Karl Nolle, MdL

Lausitzer Rundschau, 10.10.2001

Neuer Streit in Paunsdorf-Affäre

Frau des Regierungschefs bestreitet Vorwürfe
 
DRESDEN. Die Staatskanzlei reagierte ungewöhnlich gereizt: Es reicht überschrieb das Herrschaftshaus von Ministerpräsident Kurt Biedenkopf (CDU) eine Presseerklärung zu den neuen Vorwürfen im Fall Paunsdorf-Center. Die Bild-Zeitung hatte am Wochenende berichtet, dass First Lady Ingrid Biedenkopf möglicherweise finanziell an der umstrittenen Behördenimmobilie am Leipziger Stadtrand beteiligt sei. Von einer Summe von vier bis fünf Millionen Mark sei die Rede.

Als Zeuge dient der frühere Chef des Liegenschaftsamtes Norbert Steiner (die RUNDSCHAU berichtete). Seines Wissens nach sei Frau Biedenkopf stille Gesellschafterin an dem Projekt gewesen. Dies habe er von Vorgesetzten aus dem Finanzministerium erfahren, sagt Steiner. Ähnlich hatte er sich schon Anfang 1997 vor der Staatsanwaltschaft geäußert.

Solche Gerüchte machen seit langem in Dresden die Runde und gehören auch zum Gegenstand des Landtags-Untersuchungsausschusses. Schließlich hat ausgerechnet Biedenkopfs Duz-Freund Heinz Barth die Immobilie errichtet und dabei die intensive Unterstützung des Ministerpräsidenten genossen.

Die großzügigen Mietverträge für die dort einquartierten Landesbehörden sollen dem Freistaat nach Berechnungen von SPD und PDS Millionenschäden zufügen. Doch das Ehepaar Biedenkopf machen solche Berichte wütend. Sie schalteten jetzt Anwälte ein, um zivil- und strafrechtliche Schritte gegen Steiner in die Wege zu leiten. Die Behauptung, Frau Biedenkopf sei am Paunsdorf-Zentrum finanziell beteiligt gewesen, sei nachweislich nicht wahr. Steiner könne dafür auch keinerlei Nachweis erbringen. Geprüft wird nun, ob sich Herr Steiner strafbar gemacht hat, indem er beispielsweise den Ministerpräsidenten indirekt der Lüge bezichtigt. Geprüft werden aber auch zivilrechtliche Unterlassungs- und Schadensersatzansprüche, teilte die Staatskanzlei mit.

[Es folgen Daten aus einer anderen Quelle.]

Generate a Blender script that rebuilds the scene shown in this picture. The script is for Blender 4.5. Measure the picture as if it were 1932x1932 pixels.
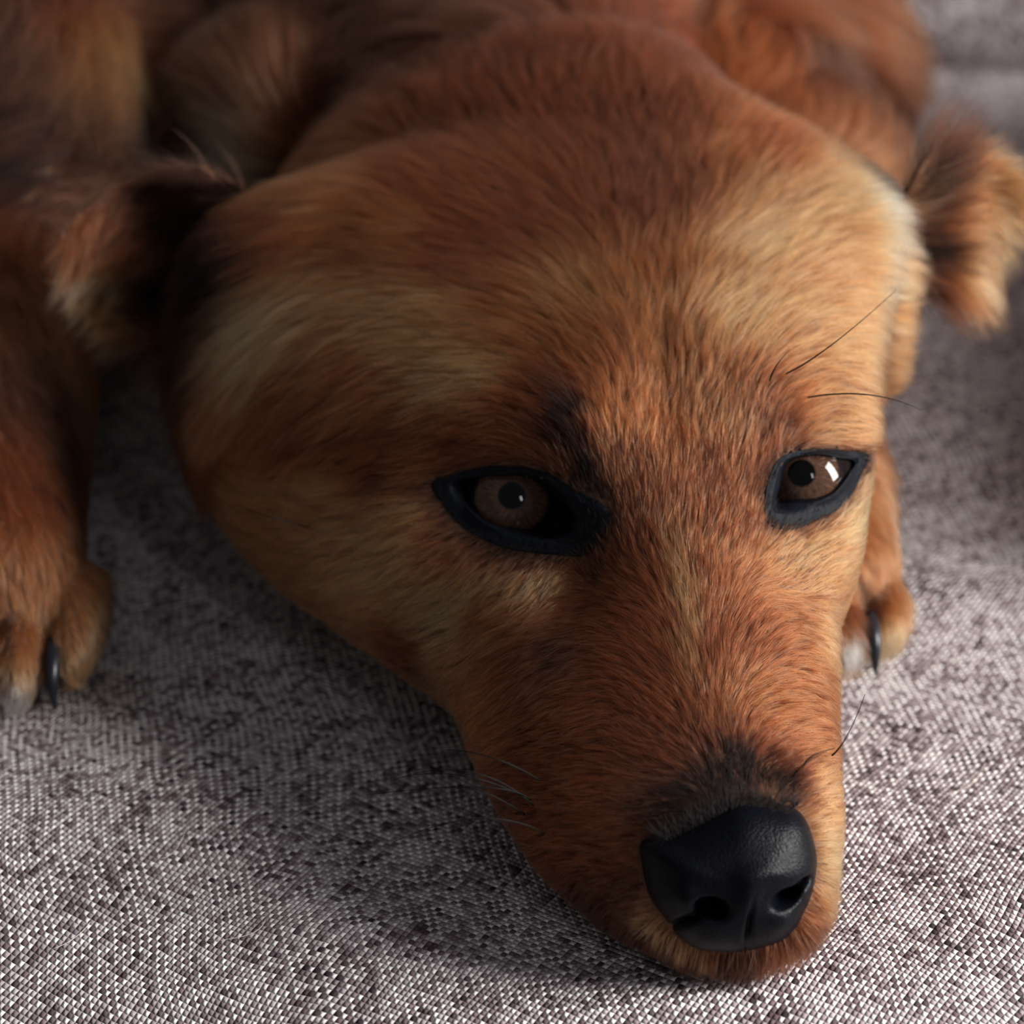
import bpy, bmesh, math
import numpy as np
from mathutils import Vector, Matrix
from mathutils.bvhtree import BVHTree
from mathutils.kdtree import KDTree

for o in list(bpy.data.objects):
    bpy.data.objects.remove(o, do_unlink=True)
scene = bpy.context.scene
COL = scene.collection
rng = np.random.default_rng(7)

# ------------------------------------------------------------------ camera
PITCH = math.radians(30.0)
DIST = 0.62
AIM = np.array([0.0, 0.0, 0.06])
FPX = 6000.0                       # focal length in pixels of the 1932 frame
FWD = np.array([0.0, math.cos(PITCH), -math.sin(PITCH)])
UPV = np.array([0.0, math.sin(PITCH), math.cos(PITCH)])
RGT = np.array([1.0, 0.0, 0.0])
CAM = AIM - FWD * DIST
cd = bpy.data.cameras.new('camera')
cam = bpy.data.objects.new('camera', cd)
COL.objects.link(cam)
cam.location = CAM
cam.rotation_euler = (math.pi / 2 - PITCH, 0, 0)
cd.sensor_width = 36.0
cd.lens = 36.0 * FPX / 1932.0
cd.clip_start = 0.01
cd.dof.use_dof = True
cd.dof.focus_distance = 0.605
cd.dof.aperture_fstop = 11.5
scene.camera = cam

# ------------------------------------------------------------------ light
world = bpy.data.worlds.new('world')
scene.world = world
world.use_nodes = True
bgn = world.node_tree.nodes['Background']
bgn.inputs['Color'].default_value = (0.95, 0.95, 1.0, 1)
bgn.inputs['Strength'].default_value = 0.13


def area(name, loc, target, sx, sy, power, color):
    l = bpy.data.lights.new(name, 'AREA')
    l.shape = 'RECTANGLE'
    l.size, l.size_y, l.energy, l.color = sx, sy, power, color
    o = bpy.data.objects.new(name, l)
    COL.objects.link(o)
    o.location = loc
    o.rotation_euler = (Vector(target) - Vector(loc)).to_track_quat('-Z', 'Y').to_euler()
    return o


area('window_light', (1.28, -0.27, 0.59), (0.03, 0.0, 0.04), 0.42, 0.8, 50.0, (1.0, 0.98, 0.96))
area('far_window_light', (0.50, -1.2, 0.95), (0.0, -0.1, 0.0), 0.12, 0.28, 1.5, (0.92, 0.95, 1.0))
scene.view_settings.view_transform = 'Standard'
scene.view_settings.look = 'None'
scene.view_settings.exposure = 0.0
scene.view_settings.gamma = 1.0
scene.view_settings.use_curve_mapping = False
scene.cycles.use_denoising = True
scene.cycles.adaptive_threshold = 0.025
scene.cycles.sample_clamp_indirect = 1.2
scene.cycles.max_bounces = 5
scene.cycles.diffuse_bounces = 3
scene.cycles.glossy_bounces = 4
scene.cycles.transmission_bounces = 5
scene.cycles.transparent_max_bounces = 6


# ------------------------------------------------------------------ helpers
def ray_dir(px, py):
    d = FWD + RGT * ((px - 966.0) / FPX) + UPV * ((966.0 - py) / FPX)
    return d / np.linalg.norm(d)


def at_y(px, py, Y):
    d = ray_dir(px, py)
    return CAM + d * ((Y - CAM[1]) / d[1])


def at_z(px, py, Z=0.0):
    d = ray_dir(px, py)
    return CAM + d * ((Z - CAM[2]) / d[2])


def project(p):
    q = np.asarray(p) - CAM
    dep = q @ FWD
    return 966.0 + FPX * (q @ RGT) / dep, 966.0 - FPX * (q @ UPV) / dep, dep


def mesh_obj(name, verts, faces, mat=None, parent=None, smooth=True):
    me = bpy.data.meshes.new(name)
    me.from_pydata([tuple(v) for v in verts], [], [tuple(f) for f in faces])
    me.update()
    if smooth:
        me.polygons.foreach_set('use_smooth', [True] * len(me.polygons))
    o = bpy.data.objects.new(name, me)
    COL.objects.link(o)
    if mat:
        me.materials.append(mat)
    if parent:
        o.parent = parent
    return o


def new_mat(name):
    m = bpy.data.materials.new(name)
    m.use_nodes = True
    nt = m.node_tree
    nt.nodes.clear()
    out = nt.nodes.new('ShaderNodeOutputMaterial')
    return m, nt, out


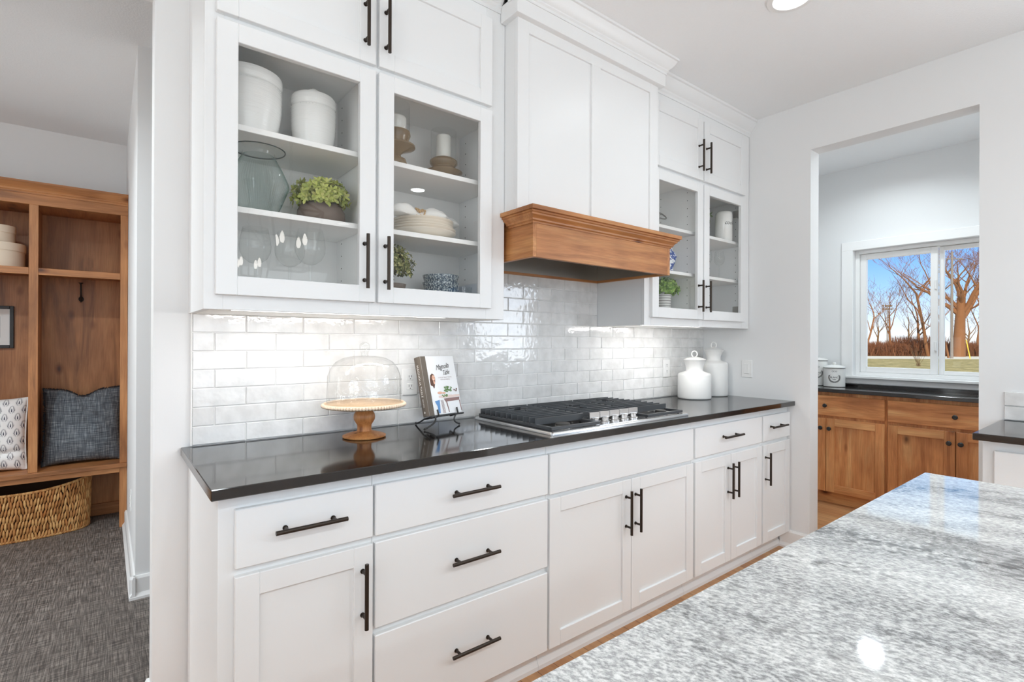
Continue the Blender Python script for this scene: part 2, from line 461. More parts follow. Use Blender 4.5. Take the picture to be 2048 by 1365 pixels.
bp = N(nt, 'Bump', Strength=0.4, Distance=0.002); nt.links.new(ml.outputs[0], bp.inputs['Height']); nt.links.new(bp.outputs[0], b.inputs['Normal'])

def island_colors(name, cols, rough=0.7, spec=0.3, translucent=False):
    m, nt, b, out = newmat(name)
    gi = N(nt, 'NewGeometry')
    st = [(i / (len(cols) - 1), c) for i, c in enumerate(cols)]
    r = ramp(nt, st); nt.links.new(gi.outputs['Random Per Island'], r.inputs[0])
    nt.links.new(r.outputs[0], b.inputs['Base Color']); b.inputs['Roughness'].default_value = rough
    b.inputs['Specular IOR Level'].default_value = spec
    return m
M['rattan'] = island_colors('woven_hyacinth', [S(150, 98, 52), S(192, 140, 84), S(216, 170, 112), S(174, 112, 60), S(206, 156, 100)])
M['leaf_lime'] = island_colors('lime_leaves', [S(140, 152, 70), S(186, 192, 104), S(168, 178, 92), S(206, 206, 130), S(120, 136, 64)])
M['leaf_dark'] = island_colors('small_green_leaves', [S(84, 92, 52), S(124, 128, 70), S(100, 108, 60), S(150, 148, 92), S(206, 200, 140)])
M['leaf_fresh'] = island_colors('fresh_green_leaves', [S(92, 128, 52), S(130, 168, 74), S(160, 190, 100), S(84, 116, 54)])
M['leaf_pale'] = island_colors('pale_green_leaves', [S(140, 160, 118), S(160, 180, 140), S(120, 142, 100)])

M['rug'] = plain('off_white_bounce_rug', (0.78, 0.78, 0.78), 0.95, bump=(180, 0.5, 0.004))
M['denim'], nt, b, _ = newmat('charcoal_slub_linen')
va = coords(nt, (300, 30, 12), False); na = N(nt, 'TexNoise', Scale=1.0, Detail=2.0); nt.links.new(va, na.inputs['Vector'])
vb = coords(nt, (10, 30, 280), False); nb = N(nt, 'TexNoise', Scale=1.0, Detail=2.0); nt.links.new(vb, nb.inputs['Vector'])
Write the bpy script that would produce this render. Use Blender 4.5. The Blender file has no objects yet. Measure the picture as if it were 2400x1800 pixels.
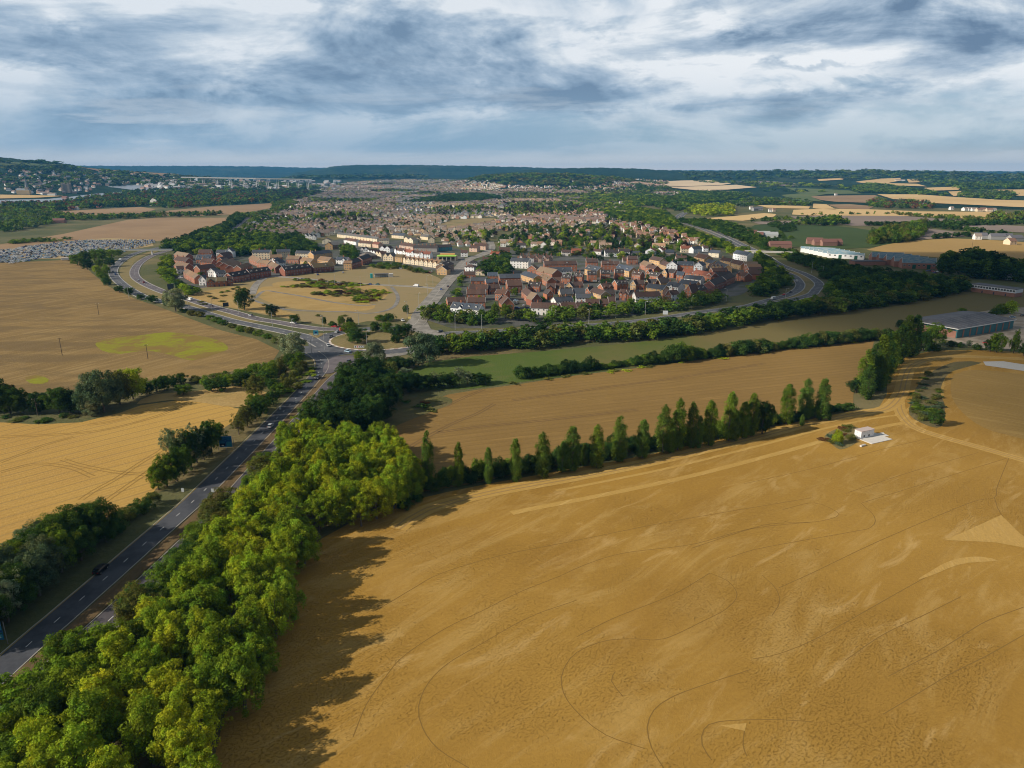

Steiner gilt der Machtzentrale als unglaubwürdig. Er habe mehrfach widersprüchliche, verquaste und unbelegte Aussagen gemacht, heißt es immer wieder.

Auch die CDU-Fraktion warf sich für die Biedenkopfs in die Bresche. Die Aussagen des Zeugen Steiner seien einfach nicht belastbar, da er bei seiner stundenlangen Vernehmung vor dem Untersuchungsausschuss sehr oft zu gleichen Vorgängen verschiedenartigste Varianten wiedergegeben habe, sagte CDU-Obmann Peter Jahr.

Die PDS-Fraktion forderte unterdessen Frau Biedenkopf auf, binnen 14 Tagen eine eidesstattliche Versicherung abzugeben, in der sie klarstellt, zu keinem Zeitpunkt und in keiner Weise am Paunsdorfer Behördencenter beteiligt gewesen zu sein. Sollte sie eine solche Erklärung nicht abgeben, würde ihre Vernehmung vor dem Untersuchungsausschuss unvermeidlich, droht der PDS-Abgeordnete André Hahn, der nicht an Steiner zweifelt.

Auf eine solche Vernehmung drängt auch SPD-Mann Karl Nolle, der seit langem mit immer neuen Erklärungen und Anfragen Druck auf Biedenkopfs ausübt. Eine eidesstattliche Versicherung wird tatsächlich bald vorliegen.

Frau Biedenkopf müsse eine solche Erklärung aus juristischen Gründen ohnehin abgeben, wenn sie gegen Steiners öffentliche Aussagen vorgehe, erklärte gestern Regierungssprecher Michael Sagurna gegenüber der RUNDSCHAU. Dies habe aber nichts mit dem Drängen der PDS zu tun, betonte er.

Kurt Biedenkopf wollte sich indes gestern nicht zu den Vorgängen äußern und zeigte sich gereizt: Er finde Steiners Behauptung in höchstem Maße geschmacklos. Und, so fügte der Ministerpräsident hinzu: Die SPD sei mit Karl Nolle auf den Hund gekommen.